A veces la desproporción de los medios
a disposición de unas y otras delegaciones nacionales es tan escandalosa que la
competición parece un chiste. Y la verdad es que la mayoría de los atletas
concurren a los juegos sin posibilidades reales de competir en igualdad de
condiciones. También está la posibilidad de nacionalizar a los atletas mejor
dotados de otros países para engrosar el medallero patrio, para luego
criticarles si no consiguen una medalla, mientras apuramos la tercera lata de
cerveza ante la pantalla del televisor.
Personalmente, creo que cualquier
competición deportiva es, o debería ser, ante todo, un juego. Y, cuando deja de
serlo, corre el riesgo de convertirse en una confrontación poco amistosa en la
que la exhibición de banderas e himnos nacionales nos recuerda constantemente que
los juegos olímpicos eran una tregua entre pueblos en guerra. Y, probablemente,
lo siguen siendo. Con un empate técnico entre las dos superpotencias en lo más
alto del medallero. Y esa exhibición de fuerza se convierte frecuentemente en
una competición desigual en la que algunos abusones apalizan al resto de
competidores hasta que se encuentran con alguien de su tamaño.

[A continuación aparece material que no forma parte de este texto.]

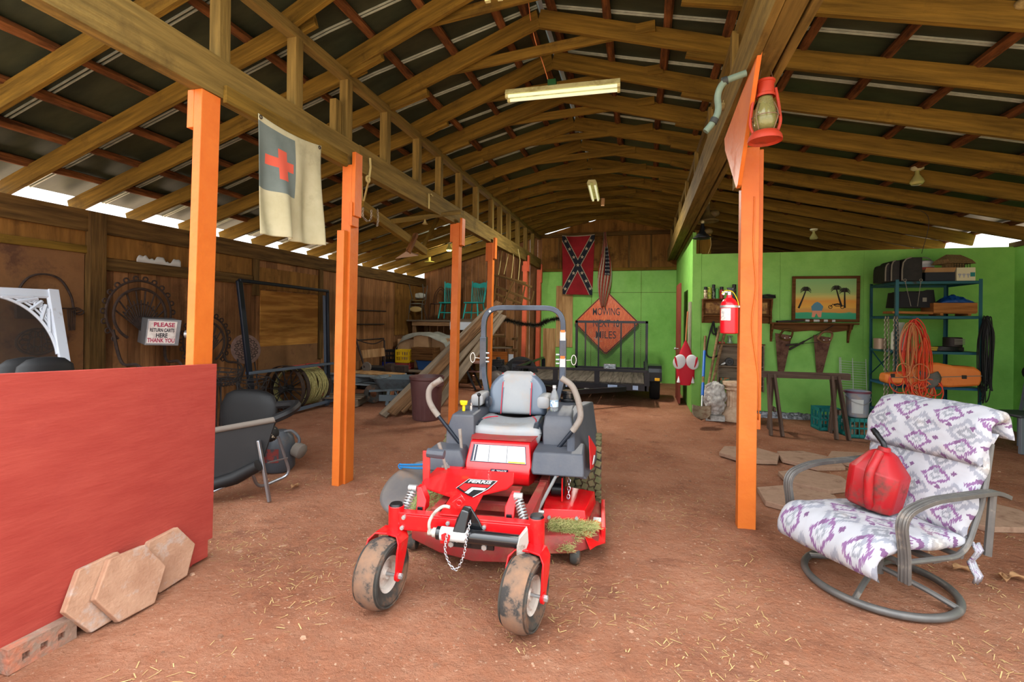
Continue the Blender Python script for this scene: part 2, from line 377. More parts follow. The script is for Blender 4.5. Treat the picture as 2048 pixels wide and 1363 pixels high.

Y, francamente, cuando algunos de
los jugadores no tienen ninguna posibilidad de ganar, la cosa pierde la gracia
y el juego deja de ser una experiencia divertida, por lo menos para los
perdedores, que además son la inmensa mayoría. Por eso me gustaría ver unos
juegos olímpicos en los que los equipos en liza fueran equipos equilibrados, en
los que se mezclaran buenos y malos jugadores, como sucedía en el patio del
colegio (pero sin dejar elegir a los capitanes, para evitar que algunos reviviésemos
malas experiencias del pasado). Unos juegos en los que la diferencia en una carrera
de relevos no la marcasen unos hipermusculados velocistas sino otros más
enclenques o menos dotados para la velocidad. Una piscina en la que, durante
las sesiones de entrenamiento, el León Marchand de turno enseñase a nadar a Eric
Moussambani o a cualquier otro nadador invitado a participar sin necesidad de
acreditar una marca mínima. Una prueba de 1.500 en la que Jakob Ingebrigtsen
fuera el único atleta que tuviera que esperar al pistoletazo de salida para
empezar a correr. Y un maratón en el que los corredores de Mongolia saliesen una
hora antes que todos los demás, para tener alguna oportunidad de conseguir un
diploma olímpico. Y, lo más importante, una competición sin banderas ni himnos
nacionales, sino de equipos mestizos compuestos por atletas sin patria, en la
que el respeto a los perdedores, la lealtad entre los competidores, el
compañerismo y la experiencia lúdica presidieran la contienda. Y así poder
gritar con júbilo ¡qué empiecen los juegos!